◆ Dataset extract:
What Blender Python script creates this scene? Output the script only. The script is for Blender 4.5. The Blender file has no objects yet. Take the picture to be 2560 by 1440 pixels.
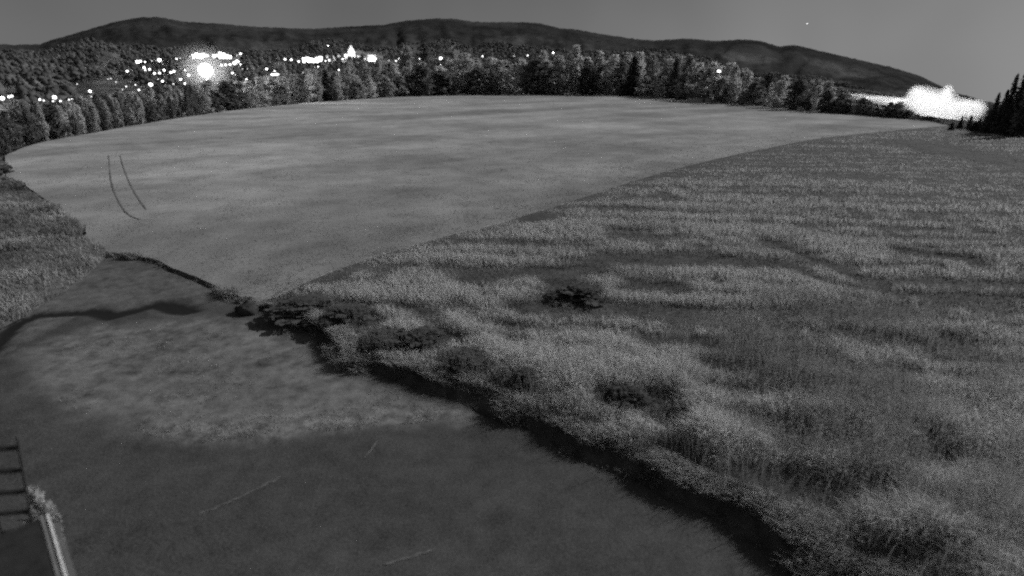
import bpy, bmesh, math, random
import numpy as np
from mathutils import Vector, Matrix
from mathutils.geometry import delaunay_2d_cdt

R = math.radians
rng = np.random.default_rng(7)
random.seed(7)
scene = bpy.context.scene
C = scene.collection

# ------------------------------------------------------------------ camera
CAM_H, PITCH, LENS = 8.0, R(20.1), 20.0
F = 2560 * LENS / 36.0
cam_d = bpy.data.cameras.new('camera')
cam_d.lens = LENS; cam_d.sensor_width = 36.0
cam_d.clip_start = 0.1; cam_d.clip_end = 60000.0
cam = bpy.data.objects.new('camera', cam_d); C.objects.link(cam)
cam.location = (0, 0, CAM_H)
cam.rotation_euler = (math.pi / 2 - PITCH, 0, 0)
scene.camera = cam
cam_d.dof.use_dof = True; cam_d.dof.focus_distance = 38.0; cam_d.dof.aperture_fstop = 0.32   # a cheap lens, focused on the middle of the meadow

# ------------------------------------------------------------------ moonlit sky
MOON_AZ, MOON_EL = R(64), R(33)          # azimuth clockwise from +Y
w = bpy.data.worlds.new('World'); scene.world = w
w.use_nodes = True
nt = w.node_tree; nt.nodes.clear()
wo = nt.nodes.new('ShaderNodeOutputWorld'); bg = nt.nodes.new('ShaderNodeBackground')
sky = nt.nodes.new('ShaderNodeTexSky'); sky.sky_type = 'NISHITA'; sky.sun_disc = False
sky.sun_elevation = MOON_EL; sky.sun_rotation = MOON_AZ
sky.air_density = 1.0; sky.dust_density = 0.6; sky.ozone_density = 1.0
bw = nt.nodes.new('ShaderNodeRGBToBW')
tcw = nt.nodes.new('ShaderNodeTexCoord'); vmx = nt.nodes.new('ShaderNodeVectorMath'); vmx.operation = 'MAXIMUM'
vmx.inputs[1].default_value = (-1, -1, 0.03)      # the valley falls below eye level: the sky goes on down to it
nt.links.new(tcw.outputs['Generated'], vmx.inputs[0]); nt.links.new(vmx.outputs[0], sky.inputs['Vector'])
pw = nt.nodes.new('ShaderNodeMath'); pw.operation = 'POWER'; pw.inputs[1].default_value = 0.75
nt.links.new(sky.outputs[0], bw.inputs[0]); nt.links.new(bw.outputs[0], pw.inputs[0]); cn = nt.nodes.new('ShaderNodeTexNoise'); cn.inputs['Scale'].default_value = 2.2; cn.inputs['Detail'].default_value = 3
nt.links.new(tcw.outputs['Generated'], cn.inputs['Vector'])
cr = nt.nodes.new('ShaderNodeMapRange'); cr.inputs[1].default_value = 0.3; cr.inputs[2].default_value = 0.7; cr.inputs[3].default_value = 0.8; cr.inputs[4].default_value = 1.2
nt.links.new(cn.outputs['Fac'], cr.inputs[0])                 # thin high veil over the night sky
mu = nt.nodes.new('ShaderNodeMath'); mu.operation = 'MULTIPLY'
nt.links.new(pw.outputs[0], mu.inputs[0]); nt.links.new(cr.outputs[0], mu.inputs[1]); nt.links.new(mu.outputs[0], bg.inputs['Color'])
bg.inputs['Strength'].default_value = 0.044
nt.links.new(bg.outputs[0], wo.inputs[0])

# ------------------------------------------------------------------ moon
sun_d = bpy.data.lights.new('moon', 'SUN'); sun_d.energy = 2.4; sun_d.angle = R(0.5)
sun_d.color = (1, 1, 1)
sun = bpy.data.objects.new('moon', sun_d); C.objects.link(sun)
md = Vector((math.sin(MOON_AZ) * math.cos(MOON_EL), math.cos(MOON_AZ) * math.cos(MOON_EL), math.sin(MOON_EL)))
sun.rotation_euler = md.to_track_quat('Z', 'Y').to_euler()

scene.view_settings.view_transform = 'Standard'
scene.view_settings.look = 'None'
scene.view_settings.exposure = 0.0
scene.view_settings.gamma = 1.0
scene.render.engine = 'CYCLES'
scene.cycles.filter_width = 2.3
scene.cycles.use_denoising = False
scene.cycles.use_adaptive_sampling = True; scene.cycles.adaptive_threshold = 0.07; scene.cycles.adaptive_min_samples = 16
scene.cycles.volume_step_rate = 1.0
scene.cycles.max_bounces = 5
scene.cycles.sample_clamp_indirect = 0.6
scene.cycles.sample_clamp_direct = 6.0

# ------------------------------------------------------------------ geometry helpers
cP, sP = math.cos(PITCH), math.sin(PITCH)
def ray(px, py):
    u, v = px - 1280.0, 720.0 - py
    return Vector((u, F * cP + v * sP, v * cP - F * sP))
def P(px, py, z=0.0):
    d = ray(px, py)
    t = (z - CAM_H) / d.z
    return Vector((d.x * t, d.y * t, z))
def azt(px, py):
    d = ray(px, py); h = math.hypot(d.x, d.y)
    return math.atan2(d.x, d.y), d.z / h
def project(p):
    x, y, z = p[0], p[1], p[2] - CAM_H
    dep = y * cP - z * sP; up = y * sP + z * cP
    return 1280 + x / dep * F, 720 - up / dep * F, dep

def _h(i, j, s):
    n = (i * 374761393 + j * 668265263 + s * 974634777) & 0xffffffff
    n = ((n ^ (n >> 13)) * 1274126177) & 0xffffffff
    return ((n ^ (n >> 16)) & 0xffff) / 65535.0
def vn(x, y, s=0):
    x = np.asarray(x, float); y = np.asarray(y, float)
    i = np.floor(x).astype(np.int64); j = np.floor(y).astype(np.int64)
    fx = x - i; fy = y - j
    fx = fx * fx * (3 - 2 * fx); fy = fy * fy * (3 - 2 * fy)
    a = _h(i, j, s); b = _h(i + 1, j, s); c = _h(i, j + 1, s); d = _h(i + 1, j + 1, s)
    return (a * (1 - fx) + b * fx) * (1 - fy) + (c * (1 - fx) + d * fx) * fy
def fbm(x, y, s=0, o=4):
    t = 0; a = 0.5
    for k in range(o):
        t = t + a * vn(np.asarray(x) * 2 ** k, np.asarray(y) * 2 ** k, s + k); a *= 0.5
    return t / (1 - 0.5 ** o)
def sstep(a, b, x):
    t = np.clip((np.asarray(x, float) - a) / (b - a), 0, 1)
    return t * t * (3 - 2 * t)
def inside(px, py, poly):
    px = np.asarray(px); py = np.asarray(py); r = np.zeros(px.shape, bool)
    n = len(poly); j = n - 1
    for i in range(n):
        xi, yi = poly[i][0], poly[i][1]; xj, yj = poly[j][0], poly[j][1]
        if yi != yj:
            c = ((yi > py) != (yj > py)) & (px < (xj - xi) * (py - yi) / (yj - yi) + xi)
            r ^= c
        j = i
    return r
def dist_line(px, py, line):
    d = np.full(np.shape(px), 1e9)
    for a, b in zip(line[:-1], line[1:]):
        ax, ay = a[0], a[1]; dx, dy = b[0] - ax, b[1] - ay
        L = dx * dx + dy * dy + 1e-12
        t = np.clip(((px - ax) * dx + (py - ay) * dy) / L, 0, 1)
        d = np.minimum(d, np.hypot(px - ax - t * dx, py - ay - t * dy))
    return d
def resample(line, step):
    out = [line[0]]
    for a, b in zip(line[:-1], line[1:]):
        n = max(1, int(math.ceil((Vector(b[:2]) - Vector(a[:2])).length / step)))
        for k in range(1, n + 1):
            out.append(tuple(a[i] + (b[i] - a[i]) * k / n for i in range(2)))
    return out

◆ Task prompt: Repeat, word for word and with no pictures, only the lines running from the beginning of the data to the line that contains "C = scene.collection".

◆ Exercise answer:
What Blender Python script creates this scene? Output the script only. The script is for Blender 4.5. The Blender file has no objects yet. Take the picture to be 2560 by 1440 pixels.
import bpy, bmesh, math, random
import numpy as np
from mathutils import Vector, Matrix
from mathutils.geometry import delaunay_2d_cdt

R = math.radians
rng = np.random.default_rng(7)
random.seed(7)
scene = bpy.context.scene
C = scene.collection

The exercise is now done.